Al menos durante un par de años los dos líderes parecían llevar tatuado en la frente el aforismo de Cage: “No entiendo por qué a la gente le asustan las ideas nuevas, a mí me asustan las viejas”. Sumemos a eso y a las influencias atípicas (el jazz arriesgado de Cecil Taylor, el afán experimentador de La Monte Young…) una fotogenia que no caduca y que va de la frialdad rubia de Nico a la androginia de Moe Tucker y entre medias ellos con el negro negrísimo de sus prendas, gafas y peinados. A buen seguro que ese look con que aterrizaron en la escena fue lo que sedujo a Warhol para sumarlos a un séquito igual de inclasificable.
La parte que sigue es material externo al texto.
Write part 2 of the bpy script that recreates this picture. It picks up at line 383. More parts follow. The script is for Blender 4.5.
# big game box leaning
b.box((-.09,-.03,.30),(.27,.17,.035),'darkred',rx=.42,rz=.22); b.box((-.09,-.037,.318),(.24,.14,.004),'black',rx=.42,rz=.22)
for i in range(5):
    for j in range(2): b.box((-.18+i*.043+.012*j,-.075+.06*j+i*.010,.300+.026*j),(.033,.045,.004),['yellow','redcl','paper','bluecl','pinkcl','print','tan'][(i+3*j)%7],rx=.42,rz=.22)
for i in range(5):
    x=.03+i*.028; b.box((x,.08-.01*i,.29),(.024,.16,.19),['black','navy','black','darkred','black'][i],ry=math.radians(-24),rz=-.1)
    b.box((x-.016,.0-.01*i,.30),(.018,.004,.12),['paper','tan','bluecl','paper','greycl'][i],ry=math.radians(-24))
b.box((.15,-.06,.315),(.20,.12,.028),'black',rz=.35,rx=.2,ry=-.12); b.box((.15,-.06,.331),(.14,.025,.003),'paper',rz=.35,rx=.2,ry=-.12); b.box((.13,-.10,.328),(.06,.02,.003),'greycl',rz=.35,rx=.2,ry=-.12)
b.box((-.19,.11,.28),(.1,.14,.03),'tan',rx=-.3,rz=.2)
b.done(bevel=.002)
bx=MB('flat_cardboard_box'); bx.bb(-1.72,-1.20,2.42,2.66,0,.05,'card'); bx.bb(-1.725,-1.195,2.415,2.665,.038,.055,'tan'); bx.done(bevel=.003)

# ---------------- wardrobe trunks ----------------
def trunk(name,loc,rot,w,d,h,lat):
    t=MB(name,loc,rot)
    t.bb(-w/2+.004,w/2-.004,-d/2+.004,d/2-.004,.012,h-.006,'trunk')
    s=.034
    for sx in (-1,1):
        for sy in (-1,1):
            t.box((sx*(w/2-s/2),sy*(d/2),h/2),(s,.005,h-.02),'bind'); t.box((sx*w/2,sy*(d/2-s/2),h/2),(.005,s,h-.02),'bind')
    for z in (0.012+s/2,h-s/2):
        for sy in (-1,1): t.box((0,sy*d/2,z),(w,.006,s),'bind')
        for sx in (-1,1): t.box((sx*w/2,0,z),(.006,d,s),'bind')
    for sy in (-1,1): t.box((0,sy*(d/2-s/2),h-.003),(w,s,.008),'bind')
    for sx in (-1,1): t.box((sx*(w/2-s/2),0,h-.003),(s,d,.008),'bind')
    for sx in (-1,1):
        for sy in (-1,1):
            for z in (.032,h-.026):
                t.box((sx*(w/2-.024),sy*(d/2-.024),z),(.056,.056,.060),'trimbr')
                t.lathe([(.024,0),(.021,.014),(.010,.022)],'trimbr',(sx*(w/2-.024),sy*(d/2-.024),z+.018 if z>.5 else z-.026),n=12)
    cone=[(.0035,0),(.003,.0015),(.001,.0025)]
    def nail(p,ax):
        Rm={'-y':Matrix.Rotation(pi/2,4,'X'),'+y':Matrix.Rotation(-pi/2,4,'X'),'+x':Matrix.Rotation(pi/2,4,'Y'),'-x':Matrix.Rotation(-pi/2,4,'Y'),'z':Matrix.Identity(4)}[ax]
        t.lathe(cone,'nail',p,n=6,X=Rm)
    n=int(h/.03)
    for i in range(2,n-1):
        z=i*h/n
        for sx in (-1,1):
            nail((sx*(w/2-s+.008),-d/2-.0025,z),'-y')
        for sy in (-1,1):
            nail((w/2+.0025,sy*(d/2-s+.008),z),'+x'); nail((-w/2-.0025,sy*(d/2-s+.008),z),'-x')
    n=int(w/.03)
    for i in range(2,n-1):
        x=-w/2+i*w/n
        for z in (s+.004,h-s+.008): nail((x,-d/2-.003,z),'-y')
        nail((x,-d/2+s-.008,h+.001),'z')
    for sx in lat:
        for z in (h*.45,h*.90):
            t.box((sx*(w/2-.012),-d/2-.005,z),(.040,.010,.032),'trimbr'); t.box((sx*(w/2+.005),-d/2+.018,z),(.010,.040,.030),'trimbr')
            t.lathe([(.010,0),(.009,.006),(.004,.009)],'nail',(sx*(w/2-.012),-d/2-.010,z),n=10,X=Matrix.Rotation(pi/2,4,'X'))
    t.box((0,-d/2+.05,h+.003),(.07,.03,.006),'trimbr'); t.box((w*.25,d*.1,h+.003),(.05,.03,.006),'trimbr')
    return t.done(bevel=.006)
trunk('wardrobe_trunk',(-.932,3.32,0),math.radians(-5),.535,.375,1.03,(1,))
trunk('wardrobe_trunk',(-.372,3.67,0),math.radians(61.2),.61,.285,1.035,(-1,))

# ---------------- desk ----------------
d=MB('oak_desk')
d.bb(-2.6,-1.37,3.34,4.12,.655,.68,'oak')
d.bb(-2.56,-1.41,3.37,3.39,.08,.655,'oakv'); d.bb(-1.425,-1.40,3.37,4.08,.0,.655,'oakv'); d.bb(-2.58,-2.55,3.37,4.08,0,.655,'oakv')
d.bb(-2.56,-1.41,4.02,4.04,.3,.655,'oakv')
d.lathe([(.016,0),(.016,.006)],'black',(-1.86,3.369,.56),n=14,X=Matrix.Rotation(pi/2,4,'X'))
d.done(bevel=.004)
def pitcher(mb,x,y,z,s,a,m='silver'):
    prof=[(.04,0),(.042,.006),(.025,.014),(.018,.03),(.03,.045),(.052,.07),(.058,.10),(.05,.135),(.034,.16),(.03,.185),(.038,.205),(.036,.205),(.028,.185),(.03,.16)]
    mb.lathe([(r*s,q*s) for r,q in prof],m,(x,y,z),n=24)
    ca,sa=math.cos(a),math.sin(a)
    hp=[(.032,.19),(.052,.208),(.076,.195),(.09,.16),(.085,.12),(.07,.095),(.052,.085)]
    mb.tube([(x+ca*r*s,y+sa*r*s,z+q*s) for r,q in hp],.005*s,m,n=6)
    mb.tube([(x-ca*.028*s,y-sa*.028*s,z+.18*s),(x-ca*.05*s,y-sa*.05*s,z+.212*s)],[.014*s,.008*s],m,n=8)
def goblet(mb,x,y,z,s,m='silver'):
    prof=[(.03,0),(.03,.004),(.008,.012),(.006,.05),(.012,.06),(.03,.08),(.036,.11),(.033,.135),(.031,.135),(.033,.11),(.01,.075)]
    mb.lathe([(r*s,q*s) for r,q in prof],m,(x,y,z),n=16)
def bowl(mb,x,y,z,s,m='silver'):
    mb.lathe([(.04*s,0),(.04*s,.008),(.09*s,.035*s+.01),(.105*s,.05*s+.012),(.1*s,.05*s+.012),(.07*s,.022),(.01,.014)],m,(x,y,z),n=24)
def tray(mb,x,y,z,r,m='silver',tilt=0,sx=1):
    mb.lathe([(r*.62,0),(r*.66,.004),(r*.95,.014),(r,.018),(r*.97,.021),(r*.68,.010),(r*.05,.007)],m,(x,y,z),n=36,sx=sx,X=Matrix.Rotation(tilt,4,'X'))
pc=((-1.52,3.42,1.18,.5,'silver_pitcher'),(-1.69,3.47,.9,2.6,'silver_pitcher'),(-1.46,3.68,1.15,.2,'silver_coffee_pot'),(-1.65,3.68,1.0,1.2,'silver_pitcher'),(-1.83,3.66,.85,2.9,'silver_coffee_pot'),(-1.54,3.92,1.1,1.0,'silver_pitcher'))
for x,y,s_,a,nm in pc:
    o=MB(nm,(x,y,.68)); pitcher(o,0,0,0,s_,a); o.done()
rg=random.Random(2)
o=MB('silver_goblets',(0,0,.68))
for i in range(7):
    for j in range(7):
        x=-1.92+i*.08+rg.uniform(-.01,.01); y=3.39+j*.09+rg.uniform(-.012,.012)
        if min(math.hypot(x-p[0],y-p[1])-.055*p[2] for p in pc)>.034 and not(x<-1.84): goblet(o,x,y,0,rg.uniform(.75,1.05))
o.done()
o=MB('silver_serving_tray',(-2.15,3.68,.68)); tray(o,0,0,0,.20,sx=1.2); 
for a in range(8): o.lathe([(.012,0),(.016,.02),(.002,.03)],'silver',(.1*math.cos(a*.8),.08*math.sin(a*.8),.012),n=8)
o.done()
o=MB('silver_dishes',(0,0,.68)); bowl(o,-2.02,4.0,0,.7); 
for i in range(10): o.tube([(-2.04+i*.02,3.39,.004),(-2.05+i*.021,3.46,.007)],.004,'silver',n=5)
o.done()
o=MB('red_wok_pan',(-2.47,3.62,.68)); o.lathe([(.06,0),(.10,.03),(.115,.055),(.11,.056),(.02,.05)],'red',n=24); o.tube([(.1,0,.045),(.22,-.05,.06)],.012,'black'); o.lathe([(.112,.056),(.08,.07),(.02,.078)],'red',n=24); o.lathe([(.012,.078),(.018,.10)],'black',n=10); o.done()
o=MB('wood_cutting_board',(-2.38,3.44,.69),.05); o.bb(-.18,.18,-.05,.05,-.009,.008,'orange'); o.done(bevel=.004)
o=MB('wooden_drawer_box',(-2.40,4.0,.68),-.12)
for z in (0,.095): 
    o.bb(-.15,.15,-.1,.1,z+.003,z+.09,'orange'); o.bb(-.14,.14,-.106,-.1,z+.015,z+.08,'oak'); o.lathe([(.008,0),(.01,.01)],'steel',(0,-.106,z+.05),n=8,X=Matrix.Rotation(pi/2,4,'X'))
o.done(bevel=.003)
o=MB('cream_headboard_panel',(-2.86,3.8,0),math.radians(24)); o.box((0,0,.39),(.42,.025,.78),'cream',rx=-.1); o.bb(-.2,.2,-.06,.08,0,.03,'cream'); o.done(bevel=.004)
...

Con el artista de la peluca blanca aprendieron el valor de la libertad a la hora de crear.
El libro no se detiene en los setenta cuando, desaparecida la banda, David Bowie, Brian Eno y otros alumnos igual de aplicados empiezan a reivindicarles como merecen. Explica su ascendencia en el punk (“ser punk implica dar la espalda a las modas y hacer como si las corrientes mayoritarias no existieran”), analiza ese disco tan singular que firmaron a medias Reed y Cale para homenajear a Warhol, Songs for Drella (1990), y la reunión del grupo en el 93, por un ratito y ya como leyendas, para reclamar los aplausos pendientes. Pocas bandas pueden presumir de ser tan hipnóticos o de generar, a partir de su debut, tantas vocaciones nuevas. Con ellos llegó otra idea de la belleza al rock. Y llegó para quedarse.